Böğürtlen Kışı Kitap İncelemesi | Sarah Jio
Kalbinizin derinliklerine işlenen acıyı, tek kelimeyle nasıl dile getirirsiniz ?
Vera Ray, 1933 yılının karlı akşamında,herşeyden çok sevdiği oğlu Daniel’ı, son kez öptüğünü bilmiyordur.Oğlunu evde yalnız bırakmaktan fazlasıyla nefret etse de, hayatlarını sürdürebilmek için çalışmak zorundadır.Vera’nın tek avuntusu, sabah olduğunda eve dönüp, küçük oğluna sarılacak olmaktır. Ancak eve döndüğünde karşılaştığı manzara bundan çok farklıdır. Daniel’ın yatağı boştur ve ondan geriye kalan tek şey, karlar içine gömülmüş oyuncak ayıdır.
Bu olaydan tam tamına seksen sene sonra, Seattle mayıs ayında yine karlar altındadır.Ülkenin en köklü gazatelerden birinde muhabir olarak çalışan Claire Aldridge, bu tuhaf olayı haber yapacaktır.Yapacağı haber için araştırmalarına devam ederken, küçük çocuğun kayıp vakasıyla karşılaşır. Bir evlat kaybetmenin dayanılmaz acısını çok iyi bilen Claire, kendini bu davayı çözmeye adar. Ancak açılan her düğümün, Onu Vera ile olan bağlantısına yaklaştırdığından habersizdir..
“Canım Daniel’ım,
Kaybolduğun gün dünyam sona erdi, canım oğlum. Seni her kim alıp götürdüyse, seninle birlikte kalbimi, hayatımı da çaldı. Ben senin gülümsediğini görmek, kahkahalarını duymak, mutluluğunu paylaşmak için yaşıyordum.”
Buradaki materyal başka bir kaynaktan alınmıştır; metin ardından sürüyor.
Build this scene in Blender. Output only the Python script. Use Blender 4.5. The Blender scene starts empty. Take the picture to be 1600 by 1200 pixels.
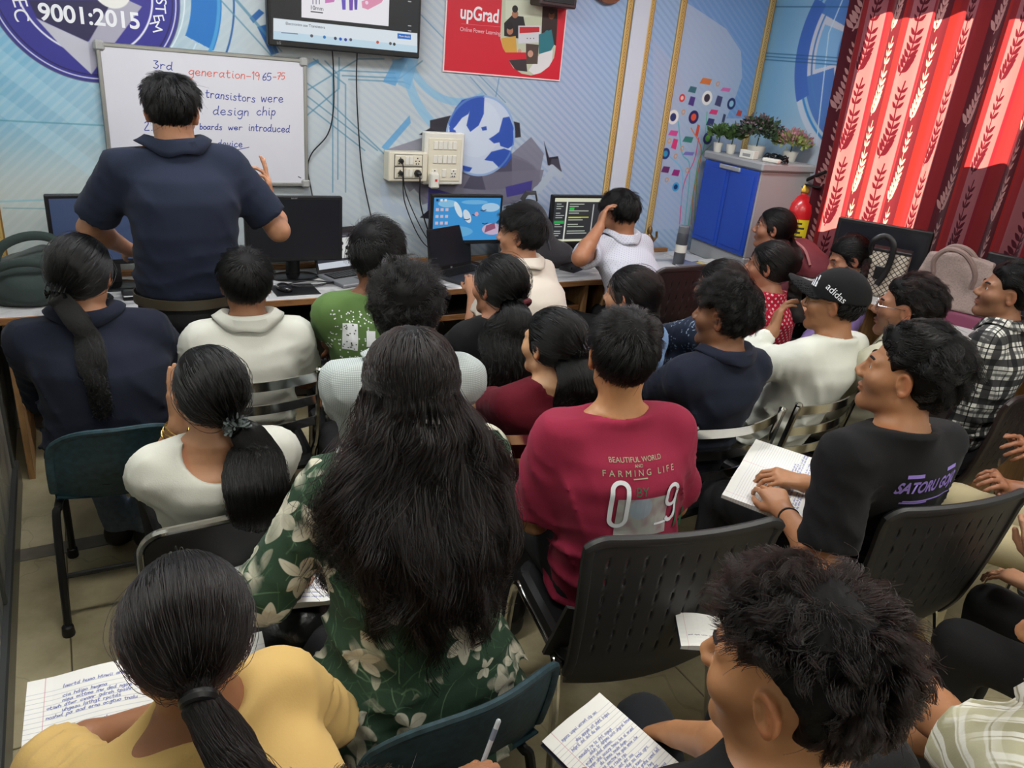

Böğürtlen Kışı aşkı, umudu ve umutsuzluğu derinden anlatan muhteşem bir kitap. Bu öyküyü yüreklerinizden kolay kolay silip atamayacaksınız.
(Tanıtım Bülteninden)
“Sırlar böyledir,her zaman yollarını bulurlar.Bir ömür sürse bile.”
New York Times çok satanlar listesinin daimi yazarlarından olan Sarah Jio’dan yüreğinize kadar işleyecek muhteşem bir eser.
1933 yılında bir annenin, oğlunu kaybetmesinin acı dolu hikayesini okurken göz yaşlarınızın akmasına engel olamayacaksınız.
Geçmişten bugüne iki kadın. Her iki kadında, evlat kaybetmenin ne demek olduğunu çok iyi biliyor. Hırslı gazeteci Claire, Vera’nın acı yüklü hikayesinin sonunu çözmeye karar veriyor. Bu karar onu Vera’yla olan tuhaf bağlantısına yaklaştırıyor.
Okuduğum onlarca kitap içerisinde, en çok etkisi altına girdiğim kitaplardan biri, şüphesiz Böğürtlen Kışı.
Sarah Jio’nun ustalıkla ördüğü bu acıklı hikayeye duyarsız kalmak mümkün değil.
Hiikaye tahmin edebileceğiniz gibi, günümüz ve geçmiş arasında değişiyor. Yaşananları Vera ve Claire’in ağzından dinliyoruz.
Böğürtlen Kışı, yazarın akıcı dili, dokunaklı hikayesi ve şaşırtıcı bir son ile değerlendirildiğinde kusursuza yakın bir kitap.
Ayrıca kitabın isminin, hikayede geçen her iki tarihte de, Mayıs ayında yağan kardan geldiğini belirtmek istiyorum. Yani Böğürtlen Kışı, mevsimi olmadığı halde bastıran kışa deniliyor.
Tam da şuan ki havalarda, sıcacık bir kahve ile okunacak mükemmel bir kitap.